Industrial action in the Australian motor industry may not be over as General
Motors’ affiliate Holden and auto unions are involved in round-the-clock negotiations
to avert the threat of rolling strikes at the car assembly facility in South
Australia and engine plant in Victoria, writes Mike Duffy.

A notice of industrial action, served on the car maker by its 7000 workers
two weeks ago, takes effect from today (Tuesday).

Unless a new enterprise bargaining agreement is reached, workers can stage
random strikes and impose overtime bans.

Workers want pay increases of 24% over the next three years plus redundancy
packages of three weeks’ pay plus $1000 for every year of service.

A meeting which went into the small hours of yesterday morning (Tuesday morning
South Australia time) reached agreement on flexible working arrangement required
by the company to match production with demand.

An agreement to set up a joint management-union committee to oversee the implementation
of change to workplace practices was taken to Holden’s board of directors by
negotiators.

A fresh round of talks were proceeding last night (Tuesday) to resolve the
pay component of the agreement.

An Australian Manufacturing Workers Union official said: “Ford has given
its workers 15% pay increases over the next three years, so we believe Holden,
which is more profitable, should be able to do better than that.
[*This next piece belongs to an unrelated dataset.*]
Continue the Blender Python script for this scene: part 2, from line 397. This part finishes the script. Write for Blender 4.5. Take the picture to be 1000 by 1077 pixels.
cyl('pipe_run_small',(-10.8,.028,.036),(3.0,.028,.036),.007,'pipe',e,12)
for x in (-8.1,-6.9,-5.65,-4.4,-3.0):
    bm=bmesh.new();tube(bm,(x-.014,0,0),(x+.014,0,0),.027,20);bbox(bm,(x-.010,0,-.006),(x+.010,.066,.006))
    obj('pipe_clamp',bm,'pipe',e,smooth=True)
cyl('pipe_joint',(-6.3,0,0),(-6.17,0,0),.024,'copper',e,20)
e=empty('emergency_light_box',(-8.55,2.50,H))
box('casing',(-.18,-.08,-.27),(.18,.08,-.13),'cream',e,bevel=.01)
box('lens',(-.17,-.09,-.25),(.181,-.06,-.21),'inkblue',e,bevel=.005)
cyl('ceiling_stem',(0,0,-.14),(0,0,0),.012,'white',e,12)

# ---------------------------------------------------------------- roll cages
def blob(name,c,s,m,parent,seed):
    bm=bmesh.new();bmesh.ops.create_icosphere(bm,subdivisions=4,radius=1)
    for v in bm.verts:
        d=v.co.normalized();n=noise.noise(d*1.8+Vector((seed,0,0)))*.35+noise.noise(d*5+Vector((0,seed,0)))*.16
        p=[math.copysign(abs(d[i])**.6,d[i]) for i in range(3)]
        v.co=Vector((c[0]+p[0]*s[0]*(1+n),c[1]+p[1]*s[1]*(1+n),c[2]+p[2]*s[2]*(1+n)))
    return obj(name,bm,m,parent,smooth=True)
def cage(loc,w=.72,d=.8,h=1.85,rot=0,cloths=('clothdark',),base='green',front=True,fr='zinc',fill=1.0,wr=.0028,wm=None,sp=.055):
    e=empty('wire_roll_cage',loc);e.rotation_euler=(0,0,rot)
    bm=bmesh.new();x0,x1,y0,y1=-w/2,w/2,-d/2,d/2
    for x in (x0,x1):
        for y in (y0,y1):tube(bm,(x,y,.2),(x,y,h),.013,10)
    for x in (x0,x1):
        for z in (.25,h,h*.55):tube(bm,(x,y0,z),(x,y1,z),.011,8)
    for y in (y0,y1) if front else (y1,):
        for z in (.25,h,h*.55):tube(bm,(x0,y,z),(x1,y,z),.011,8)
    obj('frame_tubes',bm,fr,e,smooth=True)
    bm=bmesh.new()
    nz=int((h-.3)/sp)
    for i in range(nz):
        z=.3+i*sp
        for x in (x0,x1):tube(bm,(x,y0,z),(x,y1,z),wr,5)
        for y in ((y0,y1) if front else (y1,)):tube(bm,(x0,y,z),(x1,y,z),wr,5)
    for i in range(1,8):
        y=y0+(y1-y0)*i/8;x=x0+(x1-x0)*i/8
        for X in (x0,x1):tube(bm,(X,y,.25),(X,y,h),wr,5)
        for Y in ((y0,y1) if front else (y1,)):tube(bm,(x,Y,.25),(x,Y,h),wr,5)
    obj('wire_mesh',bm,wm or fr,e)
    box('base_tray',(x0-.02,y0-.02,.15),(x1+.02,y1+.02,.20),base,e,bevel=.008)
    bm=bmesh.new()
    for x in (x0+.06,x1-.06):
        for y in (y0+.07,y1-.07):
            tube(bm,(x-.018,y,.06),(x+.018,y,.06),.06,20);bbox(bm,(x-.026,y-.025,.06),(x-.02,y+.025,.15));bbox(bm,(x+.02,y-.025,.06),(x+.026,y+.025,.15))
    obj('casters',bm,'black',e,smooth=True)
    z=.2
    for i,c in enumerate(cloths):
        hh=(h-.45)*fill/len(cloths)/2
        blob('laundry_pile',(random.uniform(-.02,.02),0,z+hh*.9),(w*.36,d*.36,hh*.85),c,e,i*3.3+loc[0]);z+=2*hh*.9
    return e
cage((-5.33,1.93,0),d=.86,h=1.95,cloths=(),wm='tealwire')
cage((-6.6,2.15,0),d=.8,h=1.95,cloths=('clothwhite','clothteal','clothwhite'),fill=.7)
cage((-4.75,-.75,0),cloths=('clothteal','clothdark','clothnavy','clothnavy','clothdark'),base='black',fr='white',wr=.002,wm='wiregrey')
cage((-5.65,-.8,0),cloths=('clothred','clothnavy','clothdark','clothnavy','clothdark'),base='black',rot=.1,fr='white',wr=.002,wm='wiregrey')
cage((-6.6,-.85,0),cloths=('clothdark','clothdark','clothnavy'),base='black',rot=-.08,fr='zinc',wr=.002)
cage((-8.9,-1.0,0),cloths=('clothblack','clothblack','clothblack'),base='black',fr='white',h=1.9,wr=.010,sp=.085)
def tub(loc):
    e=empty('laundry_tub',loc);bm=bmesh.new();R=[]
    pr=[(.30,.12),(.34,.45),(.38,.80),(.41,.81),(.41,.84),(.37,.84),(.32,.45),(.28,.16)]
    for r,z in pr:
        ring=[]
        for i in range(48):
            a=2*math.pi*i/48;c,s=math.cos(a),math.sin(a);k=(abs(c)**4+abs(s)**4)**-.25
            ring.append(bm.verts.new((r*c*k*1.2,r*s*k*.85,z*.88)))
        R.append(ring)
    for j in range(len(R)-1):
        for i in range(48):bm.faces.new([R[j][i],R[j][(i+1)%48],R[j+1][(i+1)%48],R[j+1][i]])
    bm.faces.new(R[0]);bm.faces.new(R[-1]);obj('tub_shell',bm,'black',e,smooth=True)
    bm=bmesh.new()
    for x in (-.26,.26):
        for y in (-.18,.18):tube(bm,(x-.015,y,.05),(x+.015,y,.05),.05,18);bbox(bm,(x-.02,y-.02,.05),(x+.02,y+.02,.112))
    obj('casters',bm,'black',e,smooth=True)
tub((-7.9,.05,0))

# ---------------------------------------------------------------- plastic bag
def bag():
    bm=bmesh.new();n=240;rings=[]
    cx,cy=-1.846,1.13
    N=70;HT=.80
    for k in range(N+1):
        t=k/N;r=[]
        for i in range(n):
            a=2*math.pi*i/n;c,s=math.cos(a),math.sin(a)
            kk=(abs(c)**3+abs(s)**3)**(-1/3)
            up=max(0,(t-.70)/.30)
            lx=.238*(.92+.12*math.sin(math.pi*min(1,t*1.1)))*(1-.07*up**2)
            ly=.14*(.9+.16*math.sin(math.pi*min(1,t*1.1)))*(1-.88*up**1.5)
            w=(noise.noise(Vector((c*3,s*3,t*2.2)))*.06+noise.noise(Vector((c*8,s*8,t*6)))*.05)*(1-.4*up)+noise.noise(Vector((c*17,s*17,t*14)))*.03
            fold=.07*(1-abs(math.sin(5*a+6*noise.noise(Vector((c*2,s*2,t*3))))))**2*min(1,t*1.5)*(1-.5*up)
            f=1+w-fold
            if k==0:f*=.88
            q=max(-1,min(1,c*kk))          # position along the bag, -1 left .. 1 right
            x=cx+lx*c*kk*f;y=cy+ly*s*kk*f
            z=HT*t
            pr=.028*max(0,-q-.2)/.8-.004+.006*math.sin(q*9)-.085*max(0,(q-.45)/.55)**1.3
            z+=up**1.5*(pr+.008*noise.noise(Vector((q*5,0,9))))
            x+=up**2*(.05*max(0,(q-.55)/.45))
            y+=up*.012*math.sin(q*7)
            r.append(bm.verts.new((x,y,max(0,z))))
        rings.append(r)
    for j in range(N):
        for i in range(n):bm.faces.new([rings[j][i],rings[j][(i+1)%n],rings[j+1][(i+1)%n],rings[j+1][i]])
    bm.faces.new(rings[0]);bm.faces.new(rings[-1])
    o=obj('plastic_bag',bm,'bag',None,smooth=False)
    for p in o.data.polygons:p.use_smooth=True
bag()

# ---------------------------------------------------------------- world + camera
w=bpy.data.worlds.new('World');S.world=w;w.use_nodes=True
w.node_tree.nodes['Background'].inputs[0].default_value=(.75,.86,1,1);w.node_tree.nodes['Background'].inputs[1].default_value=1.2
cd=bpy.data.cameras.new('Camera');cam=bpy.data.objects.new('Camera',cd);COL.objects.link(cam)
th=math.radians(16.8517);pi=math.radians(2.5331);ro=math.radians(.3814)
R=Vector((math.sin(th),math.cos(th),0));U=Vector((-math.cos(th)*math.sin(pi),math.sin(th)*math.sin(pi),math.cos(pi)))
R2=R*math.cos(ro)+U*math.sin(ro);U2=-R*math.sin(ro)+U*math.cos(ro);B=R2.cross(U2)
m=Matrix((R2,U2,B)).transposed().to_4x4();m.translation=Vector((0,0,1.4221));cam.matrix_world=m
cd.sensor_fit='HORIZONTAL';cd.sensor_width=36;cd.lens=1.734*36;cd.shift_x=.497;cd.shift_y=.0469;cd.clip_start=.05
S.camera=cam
“We are well on the way towards reaching a new enterprise bargaining agreement,
but the final negotiation on pay could be the difficult part.'”

The official said the union hoped to be in a position to present a report to
a meeting of 80 shop stewards on Thursday.

“The consensus of shop stewards will dictate the formal recommendation
which will be presented to a mass meeting of workers,” he said.

A Holden spokesman rejected suggestions that the strike at New South Wales-based
steering column components maker Tristar, which cost the company nine days’
production, plus the failure to reach an early resolution to the workplace agreement
could prompt General Motors to rescind a decision to build a V6 engine plant
in Australia.

She said: “Building work on the engine plant at Port Melbourne is proceeding
on schedule.

“There is no suggestion Australia could lose the plant.”

The Tristar strike cost Holden 5,150 cars worth $A170 million.

The car maker cannot keep pace with demand for the Commodore – Australia’s
best selling car – and exports to the Middle East and elsewhere could be
held up by further stoppages.

Further industrial action would disrupt efforts to schedule additional shifts
at weekends plus overtime to recover some of the lost production.

Holden has recently increased daily production to 580 cars.